US cuts science, tech cooperation with Israeli institutions in the West Bank

Decision brings back longstanding policy that had been reversed by the Trump administration; will mostly affect Ariel University, also applies to East Jerusalem, Golan Heights

Students walk at the Ariel University campus in the West Bank settlement of Ariel on January 25, 2017. (Sebi Berens/Flash90)
Students walk at the Ariel University campus in the West Bank settlement of Ariel on January 25, 2017. (Sebi Berens/Flash90)

The United States confirmed on Monday that it had decided to cut support to scientific and technology research in Israeli institutions in the West Bank, East Jerusalem and Golan Heights, returning to a long-running US policy that had been reversed under former US president Donald Trump.

New guidance to US government agencies advises that “engaging in bilateral scientific and technological cooperation with Israel in geographic areas which came under the administration of Israel after 1967 and which remain subject to final-status negotiations is inconsistent with US foreign policy,” State Department spokesman Matthew Miller said.

He stressed that the United States “strongly values scientific and technological cooperation with Israel” and said the restriction on West Bank funding “is reflective of the long-standing US position going back decades.”

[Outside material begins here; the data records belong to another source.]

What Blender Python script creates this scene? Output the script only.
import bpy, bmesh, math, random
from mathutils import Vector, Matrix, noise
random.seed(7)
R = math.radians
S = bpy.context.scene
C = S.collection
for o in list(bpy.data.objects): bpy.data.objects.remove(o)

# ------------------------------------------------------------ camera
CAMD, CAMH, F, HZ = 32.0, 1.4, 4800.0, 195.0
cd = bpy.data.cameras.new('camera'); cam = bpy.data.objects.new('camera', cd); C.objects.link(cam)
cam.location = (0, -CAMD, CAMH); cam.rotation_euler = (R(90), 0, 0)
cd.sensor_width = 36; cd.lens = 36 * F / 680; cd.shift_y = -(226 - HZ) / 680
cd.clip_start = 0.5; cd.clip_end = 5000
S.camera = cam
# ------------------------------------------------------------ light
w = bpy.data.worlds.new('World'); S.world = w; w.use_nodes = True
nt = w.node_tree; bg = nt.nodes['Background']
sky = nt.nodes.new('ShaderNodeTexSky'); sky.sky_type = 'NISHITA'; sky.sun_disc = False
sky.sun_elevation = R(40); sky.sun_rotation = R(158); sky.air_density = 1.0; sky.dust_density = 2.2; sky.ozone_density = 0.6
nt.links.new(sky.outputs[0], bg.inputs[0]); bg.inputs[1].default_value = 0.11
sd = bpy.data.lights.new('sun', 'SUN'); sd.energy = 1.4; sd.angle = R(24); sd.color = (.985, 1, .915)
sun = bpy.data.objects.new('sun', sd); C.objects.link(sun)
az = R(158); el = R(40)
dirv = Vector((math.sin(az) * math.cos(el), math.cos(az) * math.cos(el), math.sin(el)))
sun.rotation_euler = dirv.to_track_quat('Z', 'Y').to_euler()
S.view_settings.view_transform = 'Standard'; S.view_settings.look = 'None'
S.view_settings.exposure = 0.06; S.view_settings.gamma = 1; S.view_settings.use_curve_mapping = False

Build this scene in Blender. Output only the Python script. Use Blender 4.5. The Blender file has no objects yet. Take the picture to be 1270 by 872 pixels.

The decision will most visibly apply to Ariel University, a major academic institution founded in 1982 on what was then a new settlement in the West Bank.

The Kan public broadcaster reported on Sunday, ahead of the announcement, that the US had informed Israel of the decision several weeks ago.

In a briefing with reporters on Sunday, Foreign Minister Eli Cohen protested the move. “I object to the decision and think it is wrong. In similar cases in the past, the Israeli government fully reimbursed parties damaged by such decisions,” Cohen said.

The policy was briefly reversed under former US president Donald Trump, when Prime Minister Benjamin Netanyahu and then-US ambassador David Friedman signed an agreement that removed all previous geographic restrictions from the two countries’ scientific cooperation.

Prime Minister Benjamin Netanyahu, left and then US ambassador David Friedman, right, attend a ceremony in Jerusalem, May 21, 2017. (Abir Sultan/Pool Photo via AP)

Members of the rival Republican Party attacked the administration’s decision on Monday.

Senator Ted Cruz, known for his outspoken criticism of Biden, slammed the administration for what he called “antisemitic discrimination” against Jews in the West Bank, and said it was “pathologically obsessed with undermining Israel.”

Friedman accused the Biden administration of embracing the activist movement to boycott Israel. The administration, however, says it opposes the Boycott, Divestment, Sanctions (BDS) movement, which calls for severing ties with Israel as a whole, not just settlements.

The Green Line demarcated between Israel and its neighbors under the 1949 Armistice Agreements that ended Israel’s War of Independence. In the 1967 Six Day War, Israel captured the Golan Heights from Syria, East Jerusalem and the West Bank from Jordan, and the Gaza Strip from Egypt.

Israel later annexed the Golan Heights and East Jerusalem in moves not recognized by the international community, and unilaterally withdrew from the Gaza Strip.

Breaking with precedent, the Trump administration recognized the annexation of the Golan Heights, moved the US embassy from Tel Aviv to Jerusalem, and took actions to normalize Israeli settlements in the West Bank, including by letting their products be labeled as “made in Israel.”

Israel — and even governments led by Prime Minister Benjamin Netanyahu — has in the past agreed to sign cooperation agreements that exclude entities beyond the Green Line. The European Union has taken a similar position over the years on not funding projects that are conducted outside the borders of Israel proper.

Miller acknowledged on Monday that the Biden administration’s decision was very narrow in scope and that it was not taking the more far-reaching move of revoking the so-called Pompeo Doctrine, as urged by progressives. The policy unveiled by Trump’s secretary of state Mike Pompeo in 2019 deemed settlements “not per se inconsistent with international law.” It overturned a 1978 memo by State Department legal adviser Herbert Hansell, which characterized settlements as illegal.

Pressure on the Biden administration to restore the Hansell memo will likely intensify as Israel continues approving plans for new settlement homes at record pace.

In a leaked recording from a Likud faction meeting earlier this week, Netanyahu could be heard reprimanding fellow faction members over extreme statements against the US and in support of establishing more illegal outposts in the West Bank, suggesting that they led to the Biden administration’s decision to cut funding to Israeli scientific institutions beyond the Green Line.